Start by turning the radiator off and letting it go stone cold. Painting a warm radiator is the fastest route to a streaky, blistered mess — the paint flashes off before you've laid it flat.
Clean it properly first. Sugar soap to shift dust, grease and any old polish, then rinse and let it dry. Give the whole thing a light sanding with 240-grit to key the surface — paint needs something to grab onto, especially on that glossy factory finish. Mask the wall behind and the valves with FrogTape.
If there's any bare or rusty metal showing, spot-prime it. Zinsser Cover Stain or a metal primer sorts rust and stops it bleeding through. On a sound, previously painted radiator in good nick you can usually go straight over with a quick key and skip the full prime.
For the topcoat, you've got two routes. The traditional one is a dedicated radiator enamel — heat-resistant and tough. But honestly, most decent water-based satinwood and eggshell trim paints now handle radiator heat fine and won't yellow, which is the big advantage. Little Greene Intelligent Eggshell and Dulux trim formulas both cope happily. The old problem of white radiators going custard-yellow was an oil-based, non-drying-oil issue — modern acrylics don't do it.
Apply two thin coats, not one thick one. Use a 50mm radiator brush or a long-pile mini roller to reach behind, and lay off in the direction of the metal. Thin coats dry harder and avoid runs in the recesses.

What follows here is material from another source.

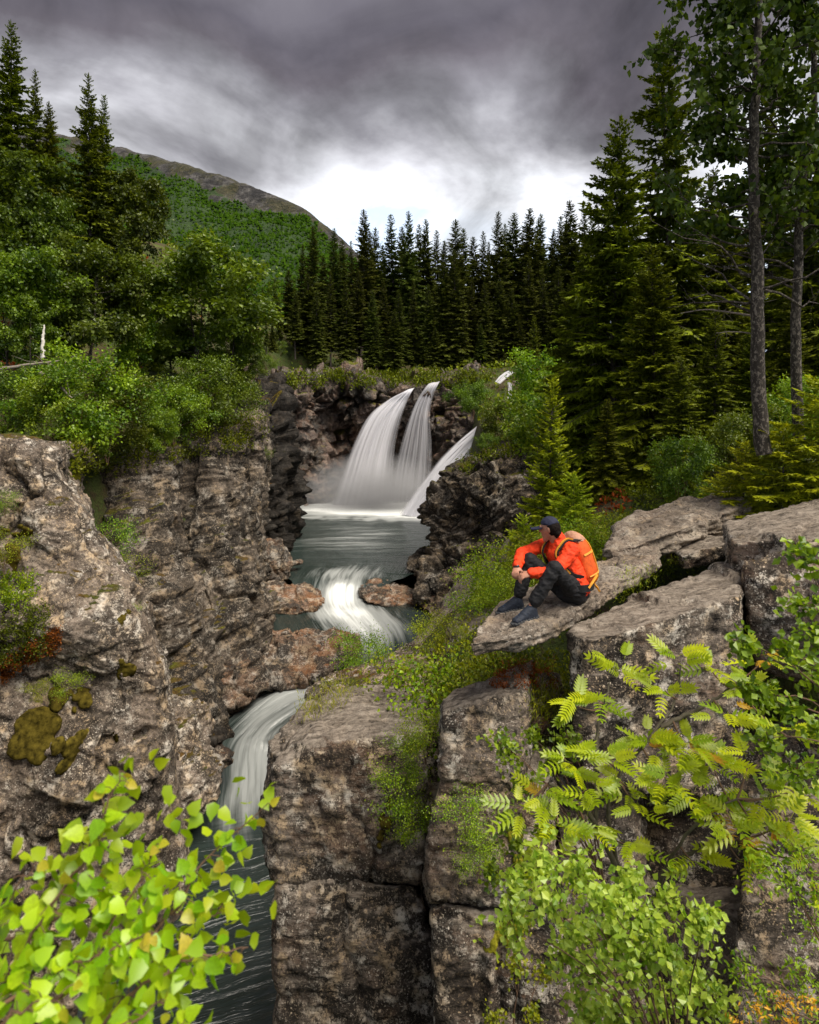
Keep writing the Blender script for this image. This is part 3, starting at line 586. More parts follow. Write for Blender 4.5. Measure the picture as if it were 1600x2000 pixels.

Colour-wise, most people want it to disappear into the wall. Match it to your trim or wall colour — Farrow & Ball Pointing or Slipper Satin for a soft off-white, or go bold and paint it the wall colour like Mole's Breath so it reads as one surface.
Leave it a good few days before firing the heating back up. Curing under heat too early traps solvent and softens the finish — patience here pays off.